We've put together each of their points and counter-points for you to decide who is right, and who is wrong:

Hon. Wilfred Elrington - Minister of Foreign Affairs

"In my view, any damage done to the Belize's claim, if any damage has been done to the Belize claim, in consequence of the Maritime Areas Act, that damage has already been done."

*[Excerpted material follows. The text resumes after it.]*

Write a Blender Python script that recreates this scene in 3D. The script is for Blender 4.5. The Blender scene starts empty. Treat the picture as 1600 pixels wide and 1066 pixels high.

Hon Eamon Courtenay - PUP Senator

"No prejudice was done then. And the prejudice is being done now is failing to follow the legal advice that says once negotiations have failed, amend the law because if you go to the ICJ, you want to be claiming the maximum that you are entitled to claim."

Hon. Wilfred Elrington

"That prospect of a settlement failed from 1993-1994. You had all that time between then and now - how many years, 20 years, 30 years?"

Hon. Eamon Courtenay

"Whether Mr. Elrington likes it or not, whether Mr. Elrington is prepared to accept it or not, fact are stubborn, and fact are what they are. We would be acting in bad faith if we had left the law there for the purposes of negotiations, we're in the middle of negotiations, and we amend the law, and move that off the table. That was to be done immediately after December 2008, when we signed the Special Agreement. Those are the facts, and he can say what he wants. He can call me what he wants. Those are the facts. Facts are stubborn. Mr. Elrington, you are a liar."

Hon. Wilfred Elrington

"No, no, no, absolutely not! That's is in classic style misinformation and disinformation for which Mr. Courtenay is famous. Most people don't know. Most people don't understand him."

Hon. Eamon Courtenay

"Wilfred Elrington is the Foreign Minister of Belize. He's not a fool. He seeks to re-write history."

Hon. Wilfred Elrington

"But the truth is that that could have been dealt with immediately after the Guatemalans persisted in their claims. That is right after 1993-1994. So, it's no truth that it was not until 2007, and in 2007, when they agreed - you know, it was in 2007 that the proposal was made to have this matter dealt with at the ICJ, 2007. They were still in office."

Hon. Eamon Courtenay

"That is the responsibility of Wilfred Peter Elrington, and like everything else that he does, he has failed to do it. The man is an unmitigated disaster."

Hon. Wilfred Elrington

"When the court looks at the Belize case, they will look at all the details and the evidence, and they will look and say that well in 1993, you were prepared to limit your claim to 3 miles, when you were entitled to take 12. What is this saying? How are we to - if, in fact now, we were to take the position that we want to be - the Guatemalans could get some more, well you couldn't complain because in 1993, you agreed to limit your claim to 3 miles. That should never have been done."

Hon. Eamon Courtenay

"Once again, I would urge Mr. Elrington to read the legal opinions that are in the files of the Ministry of Foreign Affairs. We have received legal opinions prior to the Maritime Areas Act - listen carefully - prior to the Maritime Areas Act, which provided the specific language that was to be used along with the appropriate declarations that were to be made, along with the appropriate filings in international organizations, in order to ensure that our position was preserved."

Hon. Wilfred Elrington

"But yes, it has to be made clear to the Guatemalans, and to the world, and the court that we are entitled to more than 3 miles, and that we will seek to obtain all we are entitled to. The question as to when that is to be done, according to the lawyers, we have time to do that. We have time. We have lots of time to be able to do that."